以前の記事でもすこしだけ触れた、日本画家・千住博さん。彼のことばは怖いほど説得力があり、絵描きの在り方を鋭い目線で語ります。絵描きとして、それに感嘆したり、気付かされたり、言い当てられたり、えぐられたり。
軽い気持ちでほいほいと読めるものではないのですが、絵描きの思考土台には欠かせないことばばかりです。
日本画家と聞けば、イラストとは遠い世界に感じるかもしれませんが、決してそんなことはありません。日本画もイラストも同じ「描く」ことから生まれる作品です。
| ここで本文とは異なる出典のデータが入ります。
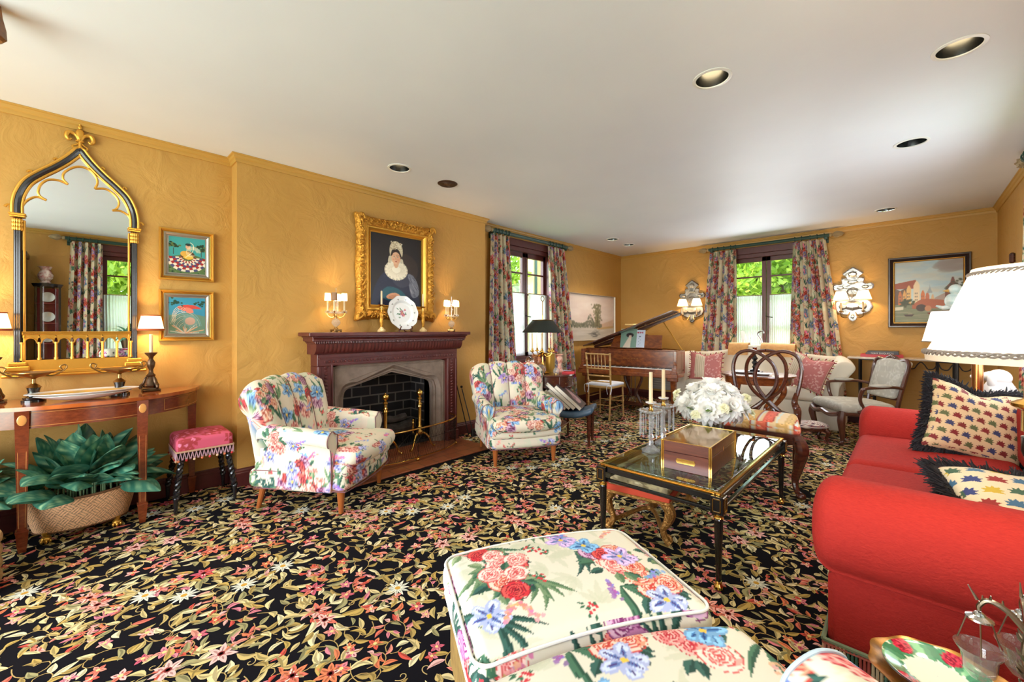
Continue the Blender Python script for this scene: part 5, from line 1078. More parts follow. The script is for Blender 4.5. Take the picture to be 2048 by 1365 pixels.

その「描く」ことにスポットを当てた、巨匠のエッセンスが満載な『千住博の美術の授業 絵を描く悦び 』。今回はなかでもとくに心動かされた名言を少しだけ紹介します。
世界観

絵は、憧れを描くものです。
わあ、いいな、と思える風景、素敵な人物、美味しそうな果物、そこには人々の夢があふれています。
夜の不思議、朝のまぶしさ、昼のけだるさ、そして夕方の切なさ――。
自分が憧れる世界を最初からイメージしながら、自分の絶対の近道を手掛かりに丁寧に描いていくことが大事なのです。
千住さんの本には「自分の世界」という言葉がよく出てきます。感動や憧れを集めて、煮詰めて「こうゆう絵を描きたい」という世界観を常にもっておくこと、それを広げていくこと。それが絵を描くために大切だと一貫して主張します。
千住さん自身は、多くの「滝の絵」で知られています。きっと滝が千住さんの心を大きく震わし、その世界を表したのでしょう。
あなたが絵に描きたいとおもう憧れは、どのような世界でしょうか。一時的な感情のかたまりではなく、ずっと手放せない憧れを描く。これが千住さんの絵描きスタイルであり、わたしの思う『絵描きの理想』でもあります。
余白について

余白として空間を大事に扱ったというのではなく、興味がないと思って置いてあるだけの空間は、作品の味方にはなってくれません。作品もまた作者の意図に対し「興味ないよ」とそっぽを向いてしまっている……。それどころか塗り残しの白い部分がむしろ敵にまわってしまうのです。
余白・空白に頼った絵――むしろ描いたことがない絵描きのほうがほんのごくわずかでしょう。
画面上に白を残しておくにしても、それを「いらない部分」として扱うか、「白い空間」として扱うか。その間には大きな壁があります。
巨匠たちの扱う余白は、もちろん後者です。そんな余白は、千住さんいわく「切れば血の出るような、深々としたやわらかさに満ちている」とのこと。そんな、言葉を聞くだけでうっとりするような余白、いつかは描いてみたいものです。
ひとを描く

まずは一人を描いてみることです。同じ人物の中の、髪の色、髪型、服との組み合わせ、靴。それが似合っているのかいないのか。好きで着ているのかどうなのか。あまり好きと思っていなくて着ているのか。座っている椅子はどういう感じなのか。座りやすいのか、そうでないのか。愛情を持って観察してみましょう。
千住さんの価値観のうち、もっとも取り入れたいのが「関係を描く」というスタイルです。「その人と持ち物の関係」、「まわりの空気とりんごの関係」「2人の人間の関係」、それらをすべて画面上に表現していくのです。
ただ持っている、ただ置いてある、ただ立っている―――そんな「関係」のない絵は、さみしいものになってしまいます。
まとめ
千住さんの言葉は鋭いです。わたし自身、読んでいて何度かえぐられてしまいました。良薬は口に苦しです。
しかし、かといって突き放すでもなく、絵を描くひとへ「がんばれよ」と背中を押すような優しさにあふれている不思議な文章です。
日本画家ときけば堅苦しい、と感じる方もいるかもしれませんが、それで敬遠してしまうのはもったいない。絵(イラストもふくめ)を描くうえでの、ものの見方、価値観など考え方。それに関してはもっともわかりやすく、かつ多くを教えてくれる最高の教科書でした。